> _STATED GOAL_
Set down each line from the one containing "Keep writing the" to the one containing "6, .07, [BLOCK_S, BLOCK_E])", inclusive, exactly as written and with nothing further.

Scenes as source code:
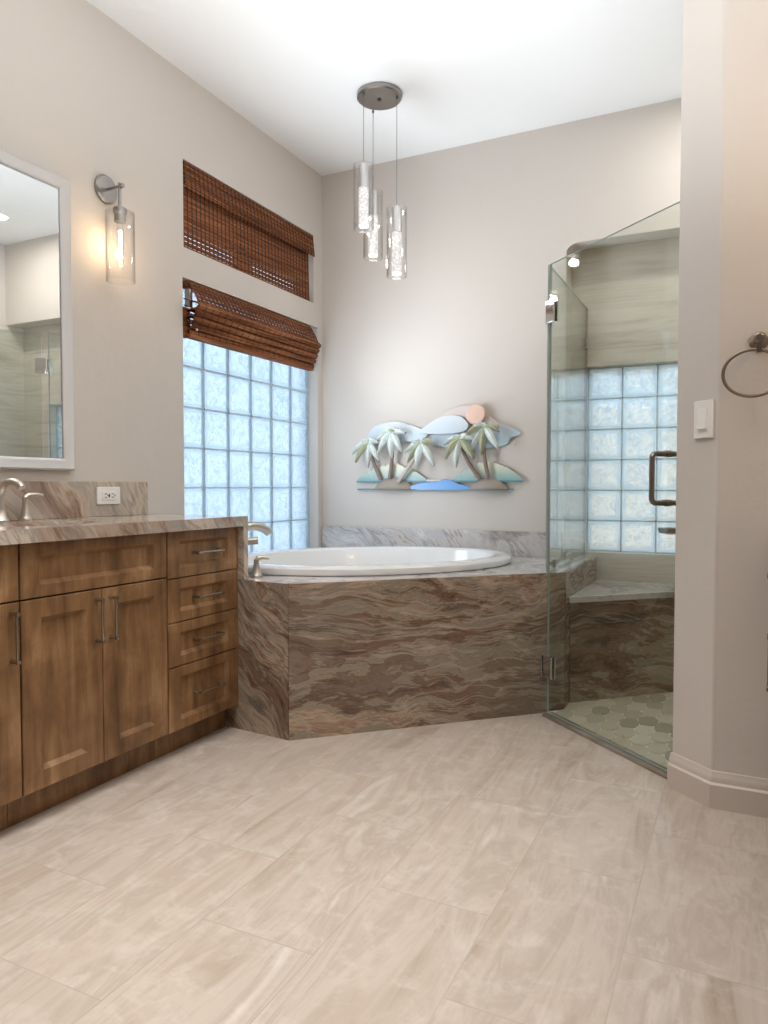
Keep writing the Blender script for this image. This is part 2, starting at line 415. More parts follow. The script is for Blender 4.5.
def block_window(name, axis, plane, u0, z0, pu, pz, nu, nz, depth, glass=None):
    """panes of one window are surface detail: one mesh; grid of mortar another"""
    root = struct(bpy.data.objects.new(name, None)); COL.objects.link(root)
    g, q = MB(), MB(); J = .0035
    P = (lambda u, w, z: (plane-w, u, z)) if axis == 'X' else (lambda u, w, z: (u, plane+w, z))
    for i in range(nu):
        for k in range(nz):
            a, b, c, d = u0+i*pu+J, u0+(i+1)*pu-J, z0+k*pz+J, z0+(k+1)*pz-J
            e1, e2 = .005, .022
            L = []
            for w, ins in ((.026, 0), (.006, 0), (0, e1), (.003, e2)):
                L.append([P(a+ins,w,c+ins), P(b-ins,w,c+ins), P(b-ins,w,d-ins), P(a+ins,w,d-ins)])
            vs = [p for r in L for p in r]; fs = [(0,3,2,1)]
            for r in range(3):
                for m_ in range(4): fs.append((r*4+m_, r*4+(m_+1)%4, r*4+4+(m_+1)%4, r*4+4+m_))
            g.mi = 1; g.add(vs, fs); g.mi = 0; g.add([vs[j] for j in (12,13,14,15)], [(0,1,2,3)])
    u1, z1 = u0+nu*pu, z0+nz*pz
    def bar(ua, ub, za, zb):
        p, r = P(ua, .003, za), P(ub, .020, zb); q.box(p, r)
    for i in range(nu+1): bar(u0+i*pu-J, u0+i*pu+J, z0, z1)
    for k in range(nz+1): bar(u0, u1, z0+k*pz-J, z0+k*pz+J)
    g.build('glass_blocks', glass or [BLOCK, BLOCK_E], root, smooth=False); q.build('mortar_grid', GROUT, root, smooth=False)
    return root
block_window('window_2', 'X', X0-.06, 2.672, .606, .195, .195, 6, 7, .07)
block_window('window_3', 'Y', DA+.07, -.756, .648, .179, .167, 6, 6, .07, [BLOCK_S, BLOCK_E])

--

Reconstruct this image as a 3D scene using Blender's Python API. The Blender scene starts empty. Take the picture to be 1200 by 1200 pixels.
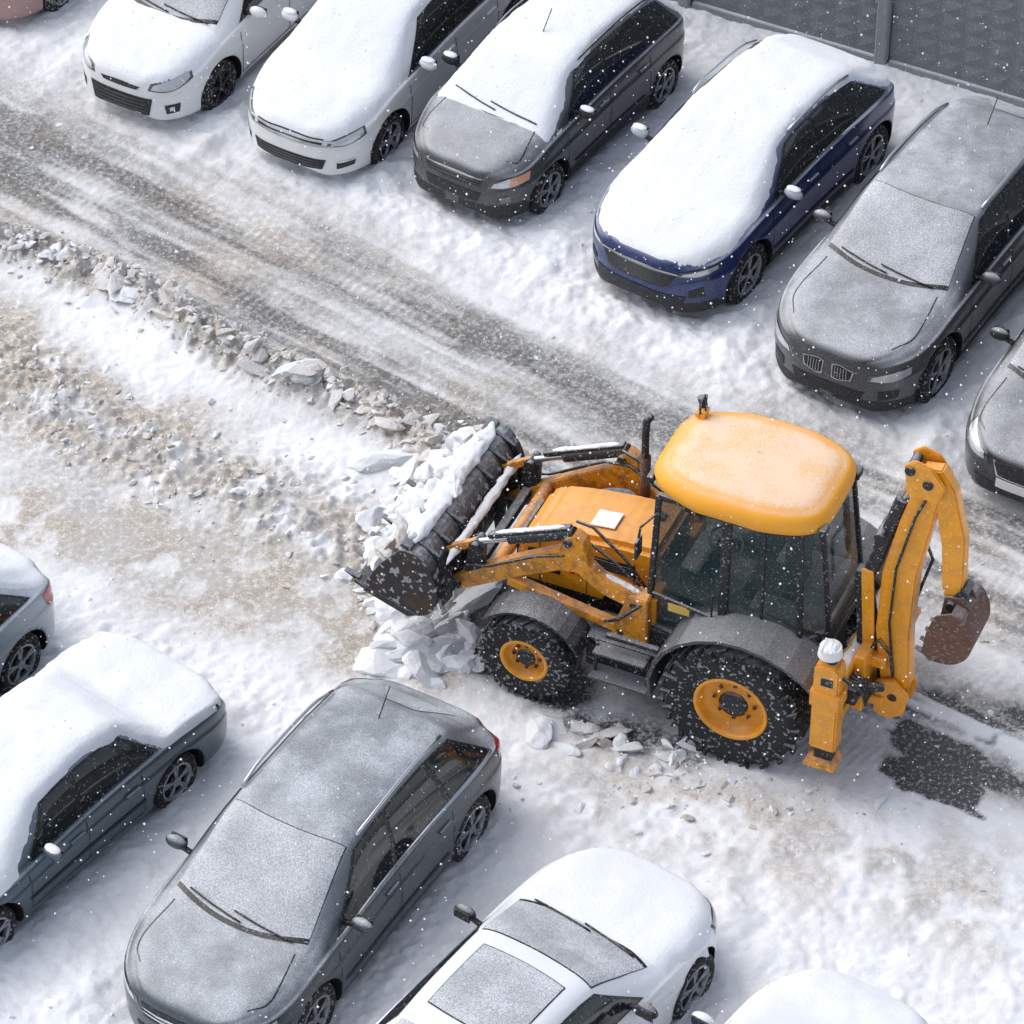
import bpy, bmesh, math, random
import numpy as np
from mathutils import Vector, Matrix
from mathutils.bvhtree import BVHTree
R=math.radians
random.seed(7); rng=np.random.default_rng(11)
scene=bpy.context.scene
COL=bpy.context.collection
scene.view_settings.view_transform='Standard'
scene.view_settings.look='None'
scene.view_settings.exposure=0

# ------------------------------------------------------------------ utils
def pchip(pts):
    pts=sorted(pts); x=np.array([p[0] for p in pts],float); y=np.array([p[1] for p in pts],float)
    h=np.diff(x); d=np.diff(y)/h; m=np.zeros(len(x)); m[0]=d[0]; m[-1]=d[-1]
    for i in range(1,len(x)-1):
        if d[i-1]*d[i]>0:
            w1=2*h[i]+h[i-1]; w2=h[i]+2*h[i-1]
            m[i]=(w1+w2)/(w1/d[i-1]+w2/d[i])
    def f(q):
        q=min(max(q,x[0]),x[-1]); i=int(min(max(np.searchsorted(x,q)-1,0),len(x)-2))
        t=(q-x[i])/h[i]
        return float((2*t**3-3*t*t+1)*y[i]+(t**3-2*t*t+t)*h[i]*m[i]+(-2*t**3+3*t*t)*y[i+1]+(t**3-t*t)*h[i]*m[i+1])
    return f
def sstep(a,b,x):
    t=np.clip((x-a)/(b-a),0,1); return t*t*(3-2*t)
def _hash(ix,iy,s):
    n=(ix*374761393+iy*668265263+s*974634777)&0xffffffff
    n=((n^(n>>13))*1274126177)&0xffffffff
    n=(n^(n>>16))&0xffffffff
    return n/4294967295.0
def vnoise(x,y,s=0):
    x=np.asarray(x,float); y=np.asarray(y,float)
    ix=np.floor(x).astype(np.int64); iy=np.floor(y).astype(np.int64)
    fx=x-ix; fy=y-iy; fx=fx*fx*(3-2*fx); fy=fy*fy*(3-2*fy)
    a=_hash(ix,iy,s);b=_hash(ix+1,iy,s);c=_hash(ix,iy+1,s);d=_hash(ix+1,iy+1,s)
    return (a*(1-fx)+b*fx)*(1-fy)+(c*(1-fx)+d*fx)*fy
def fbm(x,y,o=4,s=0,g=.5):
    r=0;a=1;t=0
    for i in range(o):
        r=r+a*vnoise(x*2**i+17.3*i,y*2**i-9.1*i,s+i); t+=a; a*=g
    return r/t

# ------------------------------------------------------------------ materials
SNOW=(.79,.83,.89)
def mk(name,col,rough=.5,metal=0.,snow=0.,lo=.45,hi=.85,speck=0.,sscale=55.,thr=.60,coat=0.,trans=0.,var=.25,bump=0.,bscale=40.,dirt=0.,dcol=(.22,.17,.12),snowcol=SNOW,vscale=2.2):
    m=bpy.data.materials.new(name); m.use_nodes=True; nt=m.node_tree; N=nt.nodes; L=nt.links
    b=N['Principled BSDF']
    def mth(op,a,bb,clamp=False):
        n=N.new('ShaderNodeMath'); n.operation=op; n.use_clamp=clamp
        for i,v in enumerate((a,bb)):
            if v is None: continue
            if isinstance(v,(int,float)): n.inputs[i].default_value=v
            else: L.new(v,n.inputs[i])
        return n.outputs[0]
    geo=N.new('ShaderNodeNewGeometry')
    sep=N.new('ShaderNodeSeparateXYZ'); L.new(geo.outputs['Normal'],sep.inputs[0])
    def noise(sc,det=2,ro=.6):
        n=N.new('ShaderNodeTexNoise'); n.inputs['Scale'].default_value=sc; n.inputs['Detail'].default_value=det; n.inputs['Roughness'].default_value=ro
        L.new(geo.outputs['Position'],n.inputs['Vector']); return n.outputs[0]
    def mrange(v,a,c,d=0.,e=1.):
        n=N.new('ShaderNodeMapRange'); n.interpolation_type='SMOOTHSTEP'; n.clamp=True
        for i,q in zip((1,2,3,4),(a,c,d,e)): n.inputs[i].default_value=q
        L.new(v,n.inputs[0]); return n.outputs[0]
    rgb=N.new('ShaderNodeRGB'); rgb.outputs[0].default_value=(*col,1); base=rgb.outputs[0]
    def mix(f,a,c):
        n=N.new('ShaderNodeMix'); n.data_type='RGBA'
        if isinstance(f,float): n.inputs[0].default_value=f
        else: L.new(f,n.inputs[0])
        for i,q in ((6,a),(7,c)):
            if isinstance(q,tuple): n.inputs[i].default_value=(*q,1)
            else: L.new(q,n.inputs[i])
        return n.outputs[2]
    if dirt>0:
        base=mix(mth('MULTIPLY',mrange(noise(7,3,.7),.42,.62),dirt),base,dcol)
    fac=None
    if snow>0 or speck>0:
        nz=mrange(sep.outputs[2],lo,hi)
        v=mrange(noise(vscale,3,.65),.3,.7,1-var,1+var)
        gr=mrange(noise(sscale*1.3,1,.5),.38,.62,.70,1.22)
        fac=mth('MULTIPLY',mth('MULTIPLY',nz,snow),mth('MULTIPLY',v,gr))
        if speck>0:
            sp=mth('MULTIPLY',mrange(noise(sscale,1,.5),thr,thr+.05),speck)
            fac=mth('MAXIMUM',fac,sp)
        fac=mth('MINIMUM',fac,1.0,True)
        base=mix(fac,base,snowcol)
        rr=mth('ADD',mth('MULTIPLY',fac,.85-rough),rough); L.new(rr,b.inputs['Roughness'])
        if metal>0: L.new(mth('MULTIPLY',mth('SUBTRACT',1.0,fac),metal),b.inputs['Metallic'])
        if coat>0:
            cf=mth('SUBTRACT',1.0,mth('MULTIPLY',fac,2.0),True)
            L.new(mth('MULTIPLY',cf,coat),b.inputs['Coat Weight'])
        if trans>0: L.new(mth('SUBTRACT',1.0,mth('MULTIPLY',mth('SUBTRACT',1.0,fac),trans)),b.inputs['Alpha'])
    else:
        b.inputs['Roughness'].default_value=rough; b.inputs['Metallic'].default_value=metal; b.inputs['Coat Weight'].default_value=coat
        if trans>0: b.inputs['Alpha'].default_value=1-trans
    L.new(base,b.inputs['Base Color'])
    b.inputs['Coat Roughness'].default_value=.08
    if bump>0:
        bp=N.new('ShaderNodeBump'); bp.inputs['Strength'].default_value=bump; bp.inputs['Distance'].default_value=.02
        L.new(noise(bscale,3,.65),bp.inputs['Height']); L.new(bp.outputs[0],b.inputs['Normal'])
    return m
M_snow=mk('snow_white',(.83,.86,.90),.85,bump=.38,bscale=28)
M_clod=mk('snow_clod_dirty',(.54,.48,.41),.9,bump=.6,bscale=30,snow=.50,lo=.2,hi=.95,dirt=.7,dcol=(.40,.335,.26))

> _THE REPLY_
Keep writing the Blender script for this image. This is part 2, starting at line 415. More parts follow. The script is for Blender 4.5.
def block_window(name, axis, plane, u0, z0, pu, pz, nu, nz, depth, glass=None):
    """panes of one window are surface detail: one mesh; grid of mortar another"""
    root = struct(bpy.data.objects.new(name, None)); COL.objects.link(root)
    g, q = MB(), MB(); J = .0035
    P = (lambda u, w, z: (plane-w, u, z)) if axis == 'X' else (lambda u, w, z: (u, plane+w, z))
    for i in range(nu):
        for k in range(nz):
            a, b, c, d = u0+i*pu+J, u0+(i+1)*pu-J, z0+k*pz+J, z0+(k+1)*pz-J
            e1, e2 = .005, .022
            L = []
            for w, ins in ((.026, 0), (.006, 0), (0, e1), (.003, e2)):
                L.append([P(a+ins,w,c+ins), P(b-ins,w,c+ins), P(b-ins,w,d-ins), P(a+ins,w,d-ins)])
            vs = [p for r in L for p in r]; fs = [(0,3,2,1)]
            for r in range(3):
                for m_ in range(4): fs.append((r*4+m_, r*4+(m_+1)%4, r*4+4+(m_+1)%4, r*4+4+m_))
            g.mi = 1; g.add(vs, fs); g.mi = 0; g.add([vs[j] for j in (12,13,14,15)], [(0,1,2,3)])
    u1, z1 = u0+nu*pu, z0+nz*pz
    def bar(ua, ub, za, zb):
        p, r = P(ua, .003, za), P(ub, .020, zb); q.box(p, r)
    for i in range(nu+1): bar(u0+i*pu-J, u0+i*pu+J, z0, z1)
    for k in range(nz+1): bar(u0, u1, z0+k*pz-J, z0+k*pz+J)
    g.build('glass_blocks', glass or [BLOCK, BLOCK_E], root, smooth=False); q.build('mortar_grid', GROUT, root, smooth=False)
    return root
block_window('window_2', 'X', X0-.06, 2.672, .606, .195, .195, 6, 7, .07)
block_window('window_3', 'Y', DA+.07, -.756, .648, .179, .167, 6, 6, .07, [BLOCK_S, BLOCK_E])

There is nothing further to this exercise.